High-Pressure Synthesis of Cd(NH3)2[B3O5(NH3)]2: Pioneering the Way to the Substance Class of Ammine Borates†
We gratefully acknowledge the help of Prof. Dr. Roland Stalder for generous access to the IR spectrometer, Dr. Clivia Hejny for the dedicated measurement of the Raman spectrum, and Dr. Gunter Heymann for the precise recording of the single-crystal data set. The work was financially supported by the Austrian Ministry of Science BMWF as part of the Konjunkturpaket II of the Focal Point Scientific Computing at the University of Innsbruck.
Graphical Abstract
Ammonize me! The first compound in the class of ammine borates has been synthesized by a multi-anvil high-pressure/high-temperature experiment.

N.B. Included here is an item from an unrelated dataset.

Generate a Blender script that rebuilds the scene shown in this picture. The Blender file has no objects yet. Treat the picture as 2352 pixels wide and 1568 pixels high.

The previously unknown adduct of ammonia to an inorganic BO3 group of a borate can be stabilized with this method, resulting in a BO3(NH3) tetrahedron as a new structural element.
Abstract
To date, the access to the substance class of borates containing nitrogen, for example, nitridoborates, oxonitridoborates, or amine borates, was an extreme effort owing to the difficult starting materials and reaction conditions. Although a number of compounds containing boron and nitrogen are known, no adduct of ammonia to an inorganic borate has been observed so far. A new synthetic approach starting from the simple educts CdO, B2O3, and aqueous ammonia under conditions of 4.7 GPa and 800 °C led to the synthesis of Cd(NH3)2[B3O5(NH3)]2 as the first ammine borate. We thoroughly characterized this compound on the basis of low-temperature single-crystal and powder X-ray diffraction data, IR and Raman spectroscopy, and by quantum theoretical calculations. This contribution shows that the adduct of NH3 to the BO3 group of a complex B–O network can be stabilized, opening up a fundamentally new synthetic route to nitrogen-containing borates.